Two seasons ago, the Sixers were, by far, the worst NBA team defending against three-point shots. Now they are the best. That almost-daily drill has a lot to do with that, along with other intangibles.

"I think as you build together and you have some consistency within a roster, guys start to know each other," said Iguodala, the team's best defender. "We start to build, and defense is a part of that. We know our coverages. We don't have to drill it over and over and over again. There should be less mistakes, because you're spending plenty of time with the guys you're playing with on the court."

In a season where 66 games will be squeezed into 123 days, it's impossible to imagine that offensive crispness will be the norm. Defense, coaches explain, can be a constant.

"The first thing is that now we are so much better defending the 'five' [center] position," Collins said. "With Spencer [Hawes] and now Nik [Vucevic], we are much better in the post. Spencer is rebounding, he's intense, he and Nik are laying their bodies on the big guys. Then our guards are very good defensive rebounders, so they can help out our big guys there.

"And the second thing has been the guys being familiar with each other.

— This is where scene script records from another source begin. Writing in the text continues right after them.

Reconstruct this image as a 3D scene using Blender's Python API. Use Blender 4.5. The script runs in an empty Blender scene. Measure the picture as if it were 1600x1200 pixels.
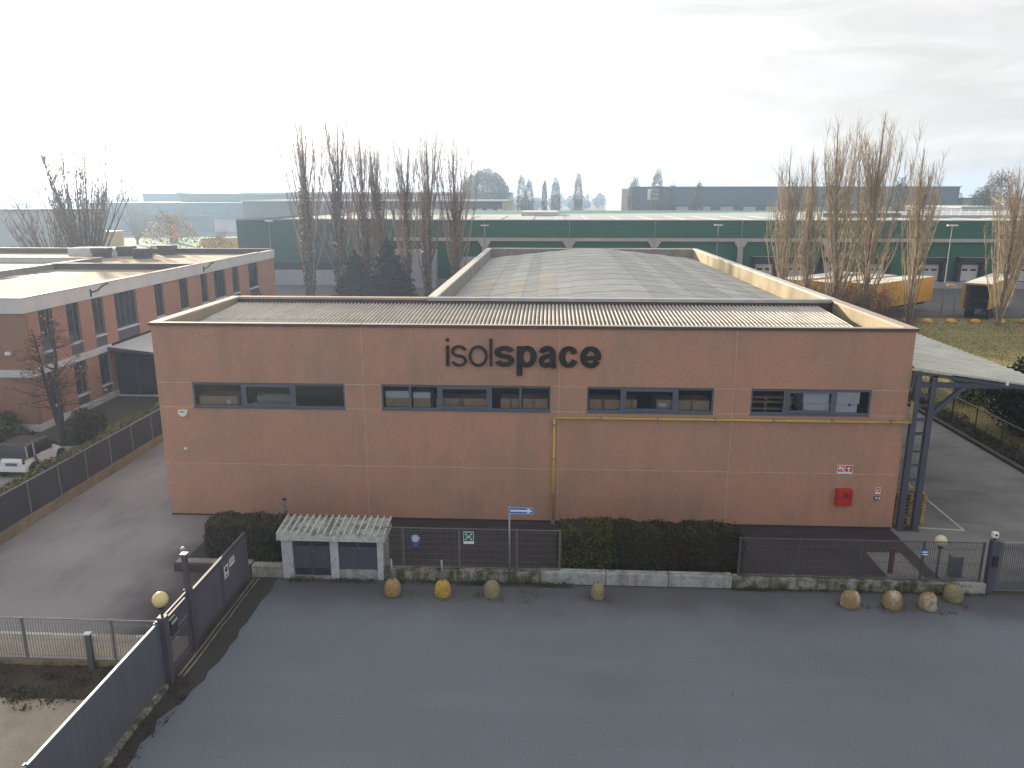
import bpy, math, random
import numpy as np
from mathutils import Vector, Matrix
R = math.radians
random.seed(7); rng = np.random.default_rng(7)
sc = bpy.context.scene
COL = sc.collection
# ------------------------------------------------------------------ camera
cd = bpy.data.cameras.new('camera'); cam = bpy.data.objects.new('camera', cd); COL.objects.link(cam)
cam.location = (0, 0, 12.75); cam.rotation_euler = (R(90 - 13.76), 0, R(2.78))
cd.sensor_width = 36; cd.lens = 27.0; cd.clip_start = 0.1; cd.clip_end = 20000
sc.camera = cam
# ------------------------------------------------------------------ light
SUN_AZ, SUN_EL = 36.5, 11.5            # degrees left of +Y, degrees above the horizon
w = bpy.data.worlds.new('World'); sc.world = w; w.use_nodes = True
wn = w.node_tree; wn.nodes.clear()
sky = wn.nodes.new('ShaderNodeTexSky'); sky.sky_type = 'NISHITA'; sky.sun_disc = False
sky.sun_elevation = R(SUN_EL); sky.sun_rotation = R(-SUN_AZ)
sky.altitude = 100; sky.air_density = 1.0; sky.dust_density = 3.0; sky.ozone_density = 1.0
bg = wn.nodes.new('ShaderNodeBackground'); wo = wn.nodes.new('ShaderNodeOutputWorld')
tc = wn.nodes.new('ShaderNodeTexCoord'); mp = wn.nodes.new('ShaderNodeMapping'); mp.inputs['Scale'].default_value = (1.2, 2.4, 9.0); mp.inputs['Rotation'].default_value = (.0, .12, .5)
nz = wn.nodes.new('ShaderNodeTexNoise'); nz.inputs['Scale'].default_value = 2.2; nz.inputs['Detail'].default_value = 7; nz.inputs['Distortion'].default_value = .6
rp = wn.nodes.new('ShaderNodeMapRange'); rp.inputs[1].default_value = .3; rp.inputs[2].default_value = .75; rp.inputs[3].default_value = .5; rp.inputs[4].default_value = .95
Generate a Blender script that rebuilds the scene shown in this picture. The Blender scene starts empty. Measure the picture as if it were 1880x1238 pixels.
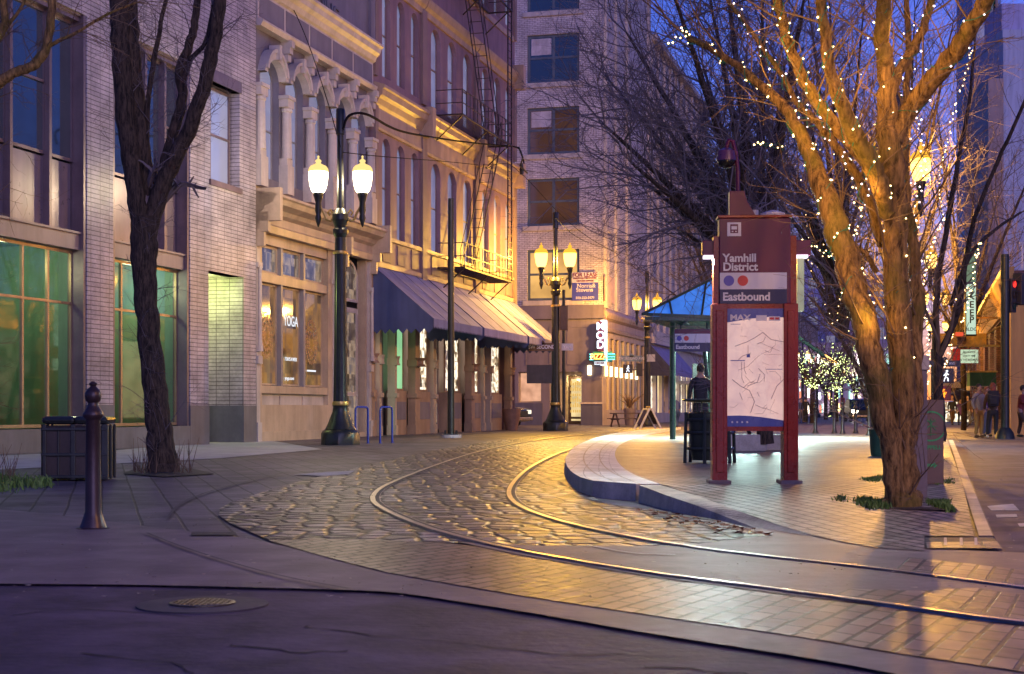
import bpy, bmesh, math, random
from mathutils import Vector, Matrix
from mathutils.geometry import tessellate_polygon
SC = bpy.context.scene
COL = SC.collection
PI = math.pi
F, CX, HY, HC = 2800.0, 940.0, 753.0, 0.90          # focal length and horizon of the photograph, camera height
TH = math.radians(15.0)                              # angle of the street to the view
U = Vector((math.sin(TH), math.cos(TH), 0)); N = Vector((math.cos(TH), -math.sin(TH), 0))
FROT = PI/2 - TH
def P(x, y, z=0.0):
    Y = F*(HC-z)/(y-HY); return Vector(((x-CX)/F*Y, Y, z))
def Q(x, y, Y):
    return Vector(((x-CX)/F*Y, Y, HC-(y-HY)*Y/F))
F0 = P(470, 812)
def S(px, off=0.0):                                  # distance along the street facade
    r = Vector(((px-CX)/F, 1, 0)); Y = (F0.dot(N)+off)/r.dot(N)
    return (r*Y-F0).dot(U)
def ZF(px, py, off=0.0):
    r = Vector(((px-CX)/F, 1, 0)); Y = (F0.dot(N)+off)/r.dot(N)
    return HC-(py-HY)*Y/F

# ---------------------------------------------------------------- mesh builder
class MB:
    def __init__(s): s.v=[]; s.f=[]; s.m=[]; s.uv=[]
    def add(s, vs, fs, mi=0, uv=None):
        o=len(s.v); s.v += [tuple(v) for v in vs]
        for f in fs: s.f.append([i+o for i in f]); s.m.append(mi)
        s.uv += uv if uv else [(0,0)]*len(vs)
        return s
    def box(s, x0,x1,y0,y1,z0,z1, mi=0, M=None):
        vs=[(x,y,z) for x in (x0,x1) for y in (y0,y1) for z in (z0,z1)]
        if M is not None: vs=[M@Vector(v) for v in vs]
        return s.add(vs, [(0,1,3,2),(4,6,7,5),(0,4,5,1),(2,3,7,6),(0,2,6,4),(1,5,7,3)], mi)
    def bar(s, a, b, w, h=None, mi=0, up=(0,0,1)):   # rectangular bar between two points
        a=Vector(a); b=Vector(b); h=h or w; d=(b-a).normalized(); up=Vector(up)
        if abs(d.dot(up))>.99: up=Vector((1,0,0))
        sx=d.cross(up).normalized(); sz=sx.cross(d)
        vs=[p+sx*i*w/2+sz*j*h/2 for p in (a,b) for i,j in ((-1,-1),(1,-1),(1,1),(-1,1))]
        return s.add(vs,[(0,3,2,1),(4,5,6,7),(0,1,5,4),(1,2,6,5),(2,3,7,6),(3,0,4,7)],mi)
    def tube(s, pts, r, n=8, mi=0, caps=True):
        pts=[Vector(p) for p in pts]
        if not hasattr(r,'__len__'): r=[r]*len(pts)
        vs=[]; t=(pts[1]-pts[0]).normalized()
        a=Vector((0,0,1)) if abs(t.z)<.9 else Vector((1,0,0))
        x=t.cross(a).normalized()
        for i,p in enumerate(pts):
            if i==0: d=pts[1]-pts[0]
            elif i==len(pts)-1: d=pts[-1]-pts[-2]
            else: d=pts[i+1]-pts[i-1]
            d=d.normalized() if d.length>1e-9 else t
            x=(x-d*x.dot(d)); x = x.normalized() if x.length>1e-6 else d.orthogonal().normalized()
            y=d.cross(x)
            for k in range(n):
                an=2*PI*k/n; vs.append(p+(x*math.cos(an)+y*math.sin(an))*r[i])
        fs=[]
        for i in range(len(pts)-1):
            for k in range(n):
                k2=(k+1)%n; fs.append((i*n+k,i*n+k2,(i+1)*n+k2,(i+1)*n+k))
        if caps: fs+= [tuple(range(n))[::-1], tuple((len(pts)-1)*n+k for k in range(n))]
        return s.add(vs,fs,mi)
    def lathe(s, prof, n=20, c=(0,0,0), mi=0, M=None, sq=0):
        vs=[]
        for r,z in prof:
            for k in range(n):
                an=2*PI*k/n; v=Vector((c[0]+r*math.cos(an), c[1]+r*math.sin(an), c[2]+z))
                vs.append(M@v if M is not None else v)
        fs=[]
        for i in range(len(prof)-1):
            for k in range(n):
                k2=(k+1)%n; fs.append((i*n+k,i*n+k2,(i+1)*n+k2,(i+1)*n+k))
        fs+= [tuple(range(n))[::-1], tuple((len(prof)-1)*n+k for k in range(n))]
        return s.add(vs,fs,mi)
    def ball(s, c, r, n=10, m=6, sc=(1,1,1), mi=0):
        prof=[(max(1e-4,r*math.sin(PI*i/m)), -r*math.cos(PI*i/m)) for i in range(m+1)]
        M=Matrix.Translation(c) @ Matrix.Diagonal((*sc,1))
        return s.lathe(prof,n,(0,0,0),mi,M)
    def prism(s, poly, f, a, b, mi=0):               # poly in 2d, f(u,v,w)->3d, extruded w=a..b
        n=len(poly); vs=[f(u,v,a) for u,v in poly]+[f(u,v,b) for u,v in poly]
        fs=[(i,(i+1)%n,(i+1)%n+n,i+n) for i in range(n)]
        tris=tessellate_polygon([[Vector((u,v,0)) for u,v in poly]])
        for t in tris: fs.append(tuple(t)); fs.append(tuple(i+n for i in t[::-1]))
        return s.add(vs,fs,mi)
    def quad(s,a,b,c,d,mi=0,uv=None): return s.add([a,b,c,d],[(0,1,2,3)],mi,uv)
    def build(s, name, mat, parent=None, smooth=False, bevel=0, fix=True):
        me=bpy.data.meshes.new(name); me.from_pydata(s.v,[],s.f)
        mats = mat if isinstance(mat,(list,tuple)) else [mat]
        for m in mats: me.materials.append(m)
        if len(mats)>1: me.polygons.foreach_set('material_index', s.m)
        if any(u!=(0,0) for u in s.uv[:4000]):
            ul=me.uv_layers.new(name='UVMap')
            for lp in me.loops: ul.data[lp.index].uv=s.uv[lp.vertex_index]
        if fix and len(s.f)<60000:
            bm=bmesh.new(); bm.from_mesh(me); bmesh.ops.recalc_face_normals(bm,faces=bm.faces); bm.to_mesh(me); bm.free()
        if smooth:
            me.polygons.foreach_set('use_smooth',[True]*len(me.polygons))
            try: me.set_sharp_from_angle(angle=math.radians(40))
            except Exception: pass
        o=bpy.data.objects.new(name, me); COL.objects.link(o)
        if parent is not None: o.parent=parent
        if bevel:
            b=o.modifiers.new('b','BEVEL'); b.width=bevel; b.segments=2; b.limit_method='ANGLE'
        return o

def tag(o, label=None, cat=None, group=None, kind=None):
    if label: o['label']=label
    if cat: o['category']=cat
    if group: o['group']=group
    if kind: o['kind']=kind
    return o
def thing(name, label, cat, loc=(0,0,0), rz=0, group=None):
    o=bpy.data.objects.new(name,None); COL.objects.link(o); o.location=loc; o.rotation_euler=(0,0,rz)
    o.empty_display_size=.2
    return tag(o,label,cat,group)
def copy_tree(o, parent=None):
    c=o.copy(); COL.objects.link(c)
    if parent is not None: c.parent=parent
    for ch in list(o.children): copy_tree(ch,c)
    return c
def dup(root, loc, rz=0, label=None, sc=1.0):
    c=copy_tree(root); c.location=loc; c.rotation_euler=(0,0,rz); c.scale=(sc,)*3
    if label: c['label']=label
    return c
def text(s, size, mat, parent, M, name='lettering', ext=.003, align='CENTER', sx=1.0, bold=0.0, space=1.0):
    cu=bpy.data.curves.new(name,'FONT'); cu.body=s; cu.size=size; cu.extrude=ext; cu.align_x=align; cu.align_y='CENTER'
    cu.offset=bold; cu.space_character=space; cu.space_line=.85
    cu.materials.append(mat)
    t=bpy.data.objects.new('t',cu); COL.objects.link(t); me=bpy.data.meshes.new_from_object(t); COL.objects.unlink(t); bpy.data.objects.remove(t)
    o=bpy.data.objects.new(name,me); COL.objects.link(o)
    if parent is not None: o.parent=parent
    o.matrix_local = M @ Matrix.Diagonal((sx,1,1,1))
    return o
def light(name, kind, loc, energy, color, parent=None, **k):
    l=bpy.data.lights.new(name,kind); l.energy=energy; l.color=color
    for a,b in k.items(): setattr(l,a,b)
    o=bpy.data.objects.new(name,l); COL.objects.link(o); o.location=loc
    if parent is not None: o.parent=parent
    return o

def boxes(name,mat,par,L,T=None):
    for q in L:
        m=MB(); vs=[(x,y,z) for x in q[0:2] for y in q[2:4] for z in q[4:6]]
        if T: vs=[T(*v) for v in vs]
        m.add(vs,[(0,1,3,2),(4,6,7,5),(0,4,5,1),(2,3,7,6),(0,2,6,4),(1,5,7,3)]); m.build(name,mat,par)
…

They know what needs to be done, and they know how we want them to do it. They're experienced at our schemes. And the younger guys are catching on, too."

It isn't an aberration, Collins insists. It has been a work-in-progress.

"I thought last year when you looked at us, even after we got off to a 3-13 start, our defensive numbers were good," Collins said. "We were just turning the ball over and we were fouling too much. Our fouling is down, and we are very, very aggressive. We don't cause a lot of turnovers, so to speak, but we get a lot of deflections and steals. [It's good] anytime you get a steal that's an open-court play, so you can get out on the transition game and run and kind of get some easy baskets."

Collins and Curry realized last season that, with a team filled with athletes, it was the best way for them to defend. This season, Curry has perfected the schemes - mostly while in the bathroom.